**Task to carry out**
What follows is a set of entries. Give them again exactly, without the pictures.

**Records for this task**
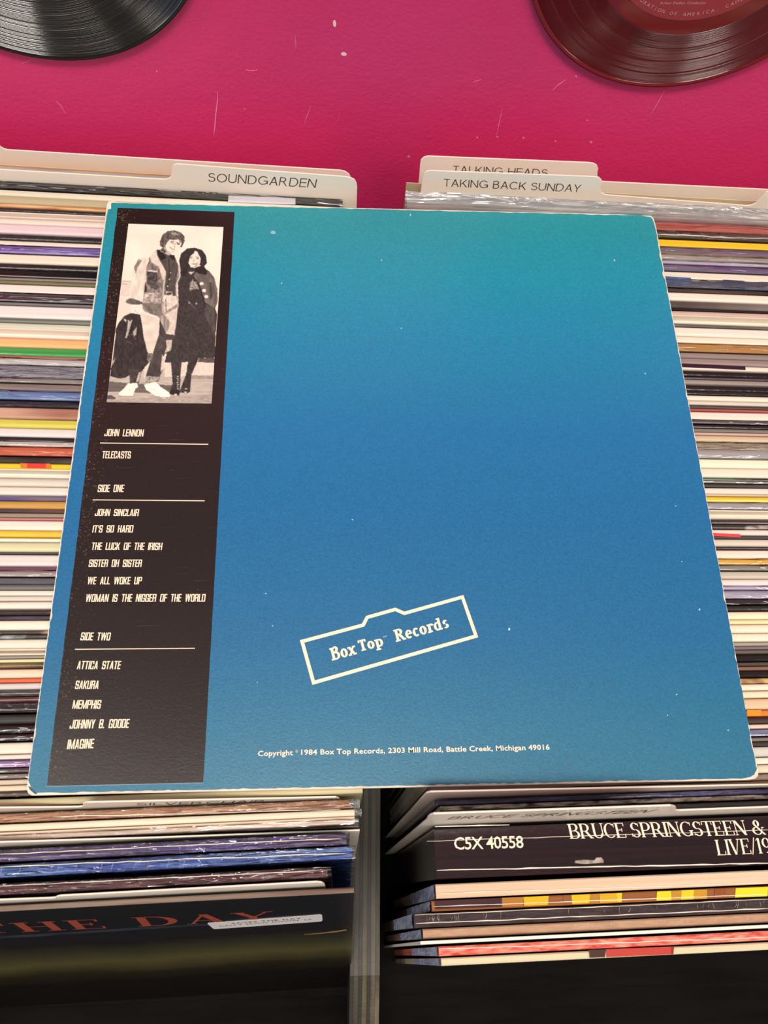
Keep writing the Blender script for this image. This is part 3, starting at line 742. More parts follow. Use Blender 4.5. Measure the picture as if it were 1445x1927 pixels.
def olive_band_mat():
    m,n,l,b = nt('olive_band_cover'); b.inputs['Roughness'].default_value=.3
    tc=n.new('ShaderNodeTexCoord'); sp=n.new('ShaderNodeSeparateXYZ'); l.new(tc.outputs['Object'],sp.inputs[0])
    mp=n.new('ShaderNodeMapping'); mp.inputs['Scale'].default_value=(14,1,9); l.new(tc.outputs['Object'],mp.inputs[0])
    nz=n.new('ShaderNodeTexNoise'); nz.inputs['Scale'].default_value=1; nz.inputs['Detail'].default_value=5; l.new(mp.outputs[0],nz.inputs[0])
    a=n.new('ShaderNodeMath'); a.operation='MULTIPLY_ADD'; a.inputs[1].default_value=.06; l.new(nz.outputs[0],a.inputs[0]); l.new(sp.outputs[2],a.inputs[2])
    r=n.new('ShaderNodeValToRGB'); mr=n.new('ShaderNodeMapRange'); mr.inputs[1].default_value=0; mr.inputs[2].default_value=.36; l.new(a.outputs[0],mr.inputs[0]); l.new(mr.outputs[0],r.inputs[0])
    cr=r.color_ramp; cr.elements[0].color=lin('120d0d'); cr.elements[1].color=lin('1c1d22')
    for p,h in ((.36,'150f0f'),(.46,'2b2718'),(.56,'5c5534'),(.66,'3c3a2a'),(.74,'1f1c1f'),(.82,'1c1d22')): e=cr.elements.new(p); e.color=lin(h)
    l.new(r.outputs[0],b.inputs['Base Color']); return m
fo.data.materials[0] = olive_band_mat(); fo.data.materials.append(mat('6b5148',.4,'8d7a6c',(20,400,20)))
for p in fo.data.polygons:
    if p.normal.z>.5: p.material_index = 1
lettering('cover_lettering', TITLE.text('THE DAY',.12), 1, (-38,1757.5),(515,1731.5),PF0,nf,RUST,fo,h=21,lift=.05,label='rust red title lettering')
def patch(name, pxs, P0, n, material, parent, lift=.1, th=.08, lab=None):
    n = np.array(n,float)
    if n@(CAM-np.array(P0))<0: n=-n
    P = [hit(p,P0,n)+n*lift for p in pxs]; k=len(P)
    v = P+[p-n*th for p in P]
    o = world_part(name, v, [tuple(range(k)),tuple(range(2*k-1,k-1,-1))]+[(i,i+k,(i+1)%k+k,(i+1)%k) for i in range(k)], material, parent)
    if lab: o['label']=lab
    return o
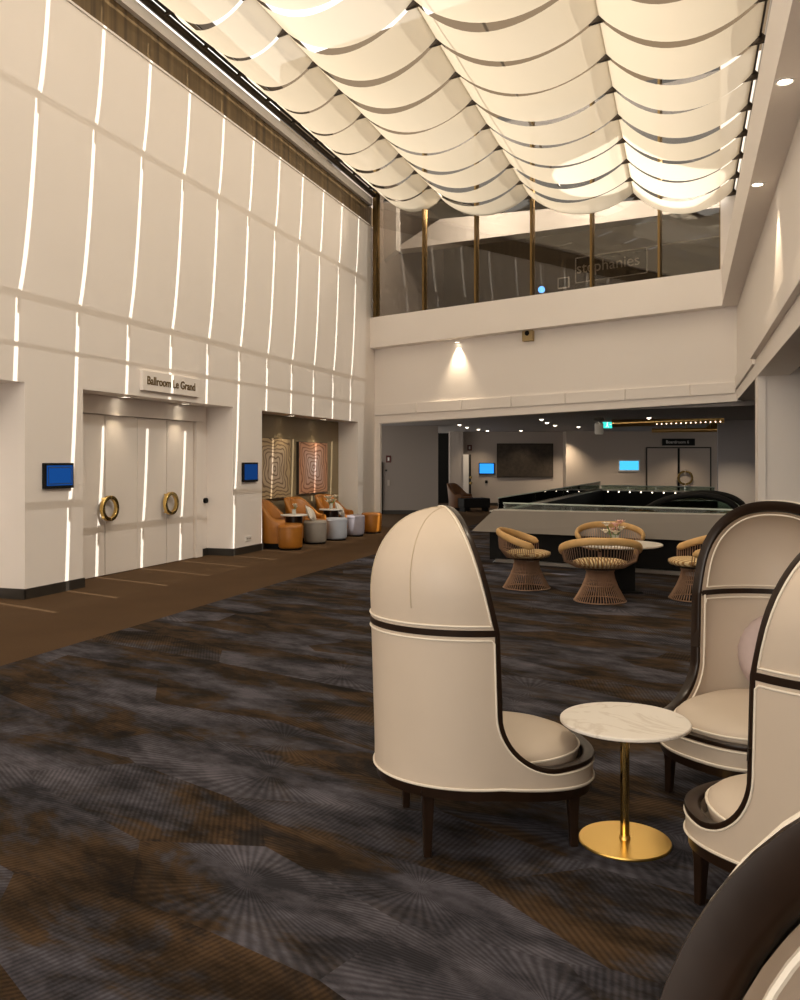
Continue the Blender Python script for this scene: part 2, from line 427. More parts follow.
# far side: fascia under the upper glazing
def slab(m, px0, ytop0, ybot0, px1, ytop1, ybot1, off, th, ext0=0.):
    a, b, c, d = BP(px0, ybot0, off), BP(px1, ybot1, off), BP(px1, ytop1, off), BP(px0, ytop0, off)
    m.prism([a, b, c, d], (BX*th, BY*th, 0))
m = MB(); slab(m, 369, 318, 348.2, 722, 269, 305.6, 0, .34); struct(m.build('wall_back', M['plaster']))
m = MB(); slab(m, 369, 340, 424, 741, 300, 401, .30, .3); struct(m.build('wall_back', M['plaster']))
# ledge panels along the lower wall (one strip with joints)
m = MB()
js = [374, 416, 461, 511, 565, 625, 690, 735.5]
for a, b in zip(js[:-1], js[1:]):
    yt = lambda x: 405.5+(x-374)*(381.5-405.5)/362; yb = lambda x: 415.5+(x-374)*(393.0-415.5)/362
    slab(m, a+.25, yt(a), yb(a), b-.25, yt(b), yb(b), .262, .05)
struct(m.build('trim_7', M['plaster'], bevel=.006))
# stub wall on the left of the hall opening
m = MB(); a, b = tBP(369, .3), tBP(380, .3)
m.hexa([BT(a, .30, 0), BT(b, .30, 0), BT(b, .37, 0), BT(a, .37, 0), BT(a, .30, 2.6), BT(b, .30, 2.5), BT(b, .37, 2.5), BT(a, .37, 2.6)])
struct(m.build('wall_back', M['plaster']))

# right side: fascia, soffit, upper wall, beam, piers
cF = BP(722, 305.6); pF = toR(cF[0], cF[1])[0]; zF0 = cF[2]; zF1 = BP(722, 269)[2]; qF = toR(cF[0], cF[1])[1]
cW = BP(737, 306, .3); pW = toR(cW[0], cW[1])[0]; qW = toR(cW[0], cW[1])[1]
m = MB(); rbox(m, pF, pW+.4, -7, qF+.1, zF0, zF1); struct(m.build('wall_right', M['plaster']))
BMZ = 2.76
m = MB(); rbox(m, pW, pW+.4, -7, qW+.3, BMZ, zF0+.01); struct(m.build('wall_right', M['plaster']))
m = MB(); rbox(m, pF+.25, pF+.45, -7, qF+.1, zF1, 6.75); struct(m.build('trim_8', M['plaster_grey']))
qN = toR(*at(761.5, 461, 12.35)[:2])[1]
m = MB(); rbox(m, pW-.035, pW+.01, qN+.12, qW-.02, 2.97, 3.21); rbox(m, pW-.07, pW+.01, 4, qN-.02, 3.03, 3.27); struct(m.build('trim_9', M['plaster'], bevel=.006))
m = MB(); rbox(m, pW-.002, pW+6, 12.0+.3-.0, 13.6, 0, BMZ+.02)
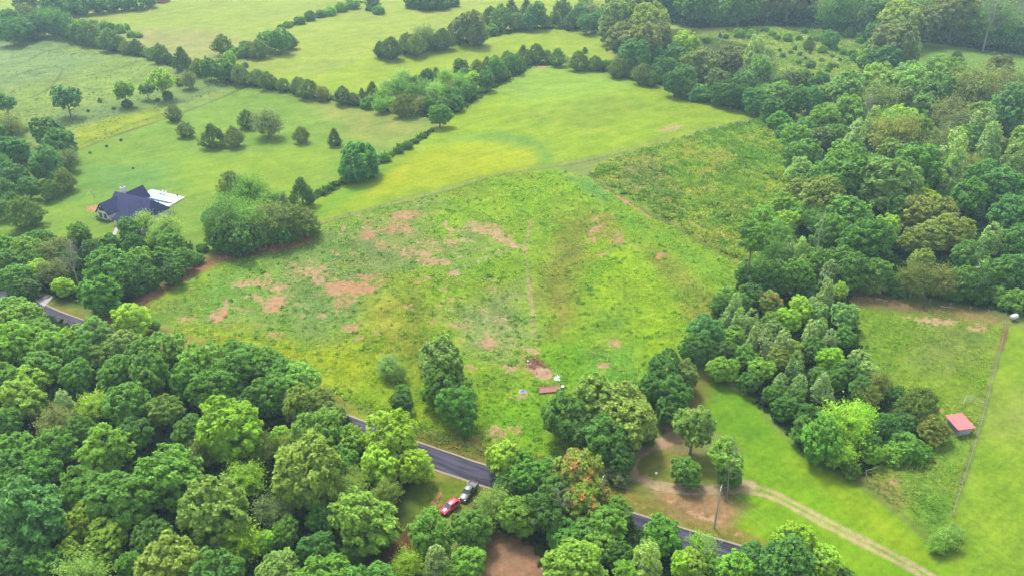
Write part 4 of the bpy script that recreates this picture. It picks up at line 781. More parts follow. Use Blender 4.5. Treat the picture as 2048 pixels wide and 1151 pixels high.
# ---- roadside wood, lower left
batch('in the roadside wood', '''41 795 92 b yl;128 803 54 p pl;185 812 64 f br;113 846 70 f gy;253 801 98 b md;425 784 86 b md;329 819 72 b ol;459 860 118 b br;637 868 98 b lt;561 873 48 b br;613 949 138 b ol;486 955 78 f br;431 1027 138 b ol;548 1018 76 f gy;336 949 132 b lt;212 904 98 b lt;103 897 88 b md;34 901 92 b md;14 935 72 b bl;86 942 76 b md;27 962 72 b md;62 1031 146 b bl;164 990 96 b md;244 1003 120 b md;168 1048 86 b yl;212 1082 76 b yl;308 1075 84 b dk;342 1132 140 b ol;479 1086 78 f br;524 1082 56 b br;637 1092 72 b dk;555 1136 96 b ol;20 1127 92 b bl;86 1123 82 b md;22 612 60 b lt;66 668 78 b lt;147 676 50 b br;41 690 82 b lt;192 671 70 b pl;253 690 72 b ol;329 697 84 b lt;288 711 76 b md;397 722 88 b lt;479 717 84 b md;531 724 78 b md;565 745 74 b md;103 697 70 b lt;20 680 66 b lt;86 729 76 b md;164 715 64 b md;212 714 62 b ol;233 750 76 b md;154 750 66 b md;58 757 72 b br;301 750 86 b md;377 757 88 b md;462 750 82 b md;599 760 82 b lt;640 800 62 b ol;540 790 80 b md;600 810 70 b ol;500 810 70 b dk;665 825 50 b ol;700 880 70 b lt;680 930 70 b md;705 965 60 f ol;590 890 60 f ol;660 990 60 f gy;570 1060 60 b md;640 1040 60 b dk;10 700 70 b lt;10 760 70 b md;10 850 70 b md;270 860 70 b dk;380 860 70 b md;160 860 60 b md;400 910 66 f co;520 900 60 f co;470 1120 60 b dk;410 1100 66 b dk;140 1110 60 b yl;260 1130 60 b md;700 1110 50 b dk''')
fill('in the roadside wood', [(-140,600),(40,590),(120,640),(240,690),(330,680),(600,750),(690,810),(740,880),(740,950),(700,1000),(690,1060),(780,1200),(-140,1200)], 8, 12, ['b','b','f'], ['md','lt','dk','ol','bl'], h=8, gap=.86, tries=1100, seed=5, keepoff=([(60,585),(110,580),(230,640),(235,695),(130,695),(60,655)], [(670,835),(730,845),(1000,950),(960,1050),(820,1060),(760,1150),(700,1150),(840,960)]))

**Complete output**
Keep writing the Blender script for this image. This is part 3, starting at line 742. More parts follow. Use Blender 4.5. Measure the picture as if it were 1445x1927 pixels.
def olive_band_mat():
    m,n,l,b = nt('olive_band_cover'); b.inputs['Roughness'].default_value=.3
    tc=n.new('ShaderNodeTexCoord'); sp=n.new('ShaderNodeSeparateXYZ'); l.new(tc.outputs['Object'],sp.inputs[0])
    mp=n.new('ShaderNodeMapping'); mp.inputs['Scale'].default_value=(14,1,9); l.new(tc.outputs['Object'],mp.inputs[0])
    nz=n.new('ShaderNodeTexNoise'); nz.inputs['Scale'].default_value=1; nz.inputs['Detail'].default_value=5; l.new(mp.outputs[0],nz.inputs[0])
    a=n.new('ShaderNodeMath'); a.operation='MULTIPLY_ADD'; a.inputs[1].default_value=.06; l.new(nz.outputs[0],a.inputs[0]); l.new(sp.outputs[2],a.inputs[2])
    r=n.new('ShaderNodeValToRGB'); mr=n.new('ShaderNodeMapRange'); mr.inputs[1].default_value=0; mr.inputs[2].default_value=.36; l.new(a.outputs[0],mr.inputs[0]); l.new(mr.outputs[0],r.inputs[0])
    cr=r.color_ramp; cr.elements[0].color=lin('120d0d'); cr.elements[1].color=lin('1c1d22')
    for p,h in ((.36,'150f0f'),(.46,'2b2718'),(.56,'5c5534'),(.66,'3c3a2a'),(.74,'1f1c1f'),(.82,'1c1d22')): e=cr.elements.new(p); e.color=lin(h)
    l.new(r.outputs[0],b.inputs['Base Color']); return m
fo.data.materials[0] = olive_band_mat(); fo.data.materials.append(mat('6b5148',.4,'8d7a6c',(20,400,20)))
for p in fo.data.polygons:
    if p.normal.z>.5: p.material_index = 1
lettering('cover_lettering', TITLE.text('THE DAY',.12), 1, (-38,1757.5),(515,1731.5),PF0,nf,RUST,fo,h=21,lift=.05,label='rust red title lettering')
def patch(name, pxs, P0, n, material, parent, lift=.1, th=.08, lab=None):
    n = np.array(n,float)
    if n@(CAM-np.array(P0))<0: n=-n
    P = [hit(p,P0,n)+n*lift for p in pxs]; k=len(P)
    v = P+[p-n*th for p in P]
    o = world_part(name, v, [tuple(range(k)),tuple(range(2*k-1,k-1,-1))]+[(i,i+k,(i+1)%k+k,(i+1)%k) for i in range(k)], material, parent)
    if lab: o['label']=lab
    return o
Continue the Blender Python script for this scene: part 2, from line 427. More parts follow.
# far side: fascia under the upper glazing
def slab(m, px0, ytop0, ybot0, px1, ytop1, ybot1, off, th, ext0=0.):
    a, b, c, d = BP(px0, ybot0, off), BP(px1, ybot1, off), BP(px1, ytop1, off), BP(px0, ytop0, off)
    m.prism([a, b, c, d], (BX*th, BY*th, 0))
m = MB(); slab(m, 369, 318, 348.2, 722, 269, 305.6, 0, .34); struct(m.build('wall_back', M['plaster']))
m = MB(); slab(m, 369, 340, 424, 741, 300, 401, .30, .3); struct(m.build('wall_back', M['plaster']))
# ledge panels along the lower wall (one strip with joints)
m = MB()
js = [374, 416, 461, 511, 565, 625, 690, 735.5]
for a, b in zip(js[:-1], js[1:]):
    yt = lambda x: 405.5+(x-374)*(381.5-405.5)/362; yb = lambda x: 415.5+(x-374)*(393.0-415.5)/362
    slab(m, a+.25, yt(a), yb(a), b-.25, yt(b), yb(b), .262, .05)
struct(m.build('trim_7', M['plaster'], bevel=.006))
# stub wall on the left of the hall opening
m = MB(); a, b = tBP(369, .3), tBP(380, .3)
m.hexa([BT(a, .30, 0), BT(b, .30, 0), BT(b, .37, 0), BT(a, .37, 0), BT(a, .30, 2.6), BT(b, .30, 2.5), BT(b, .37, 2.5), BT(a, .37, 2.6)])
struct(m.build('wall_back', M['plaster']))

# right side: fascia, soffit, upper wall, beam, piers
cF = BP(722, 305.6); pF = toR(cF[0], cF[1])[0]; zF0 = cF[2]; zF1 = BP(722, 269)[2]; qF = toR(cF[0], cF[1])[1]
cW = BP(737, 306, .3); pW = toR(cW[0], cW[1])[0]; qW = toR(cW[0], cW[1])[1]
m = MB(); rbox(m, pF, pW+.4, -7, qF+.1, zF0, zF1); struct(m.build('wall_right', M['plaster']))
BMZ = 2.76
m = MB(); rbox(m, pW, pW+.4, -7, qW+.3, BMZ, zF0+.01); struct(m.build('wall_right', M['plaster']))
m = MB(); rbox(m, pF+.25, pF+.45, -7, qF+.1, zF1, 6.75); struct(m.build('trim_8', M['plaster_grey']))
qN = toR(*at(761.5, 461, 12.35)[:2])[1]
m = MB(); rbox(m, pW-.035, pW+.01, qN+.12, qW-.02, 2.97, 3.21); rbox(m, pW-.07, pW+.01, 4, qN-.02, 3.03, 3.27); struct(m.build('trim_9', M['plaster'], bevel=.006))
m = MB(); rbox(m, pW-.002, pW+6, 12.0+.3-.0, 13.6, 0, BMZ+.02)
Write part 4 of the bpy script that recreates this picture. It picks up at line 781. More parts follow. Use Blender 4.5. Treat the picture as 2048 pixels wide and 1151 pixels high.
# ---- roadside wood, lower left
batch('in the roadside wood', '''41 795 92 b yl;128 803 54 p pl;185 812 64 f br;113 846 70 f gy;253 801 98 b md;425 784 86 b md;329 819 72 b ol;459 860 118 b br;637 868 98 b lt;561 873 48 b br;613 949 138 b ol;486 955 78 f br;431 1027 138 b ol;548 1018 76 f gy;336 949 132 b lt;212 904 98 b lt;103 897 88 b md;34 901 92 b md;14 935 72 b bl;86 942 76 b md;27 962 72 b md;62 1031 146 b bl;164 990 96 b md;244 1003 120 b md;168 1048 86 b yl;212 1082 76 b yl;308 1075 84 b dk;342 1132 140 b ol;479 1086 78 f br;524 1082 56 b br;637 1092 72 b dk;555 1136 96 b ol;20 1127 92 b bl;86 1123 82 b md;22 612 60 b lt;66 668 78 b lt;147 676 50 b br;41 690 82 b lt;192 671 70 b pl;253 690 72 b ol;329 697 84 b lt;288 711 76 b md;397 722 88 b lt;479 717 84 b md;531 724 78 b md;565 745 74 b md;103 697 70 b lt;20 680 66 b lt;86 729 76 b md;164 715 64 b md;212 714 62 b ol;233 750 76 b md;154 750 66 b md;58 757 72 b br;301 750 86 b md;377 757 88 b md;462 750 82 b md;599 760 82 b lt;640 800 62 b ol;540 790 80 b md;600 810 70 b ol;500 810 70 b dk;665 825 50 b ol;700 880 70 b lt;680 930 70 b md;705 965 60 f ol;590 890 60 f ol;660 990 60 f gy;570 1060 60 b md;640 1040 60 b dk;10 700 70 b lt;10 760 70 b md;10 850 70 b md;270 860 70 b dk;380 860 70 b md;160 860 60 b md;400 910 66 f co;520 900 60 f co;470 1120 60 b dk;410 1100 66 b dk;140 1110 60 b yl;260 1130 60 b md;700 1110 50 b dk''')
fill('in the roadside wood', [(-140,600),(40,590),(120,640),(240,690),(330,680),(600,750),(690,810),(740,880),(740,950),(700,1000),(690,1060),(780,1200),(-140,1200)], 8, 12, ['b','b','f'], ['md','lt','dk','ol','bl'], h=8, gap=.86, tries=1100, seed=5, keepoff=([(60,585),(110,580),(230,640),(235,695),(130,695),(60,655)], [(670,835),(730,845),(1000,950),(960,1050),(820,1060),(760,1150),(700,1150),(840,960)]))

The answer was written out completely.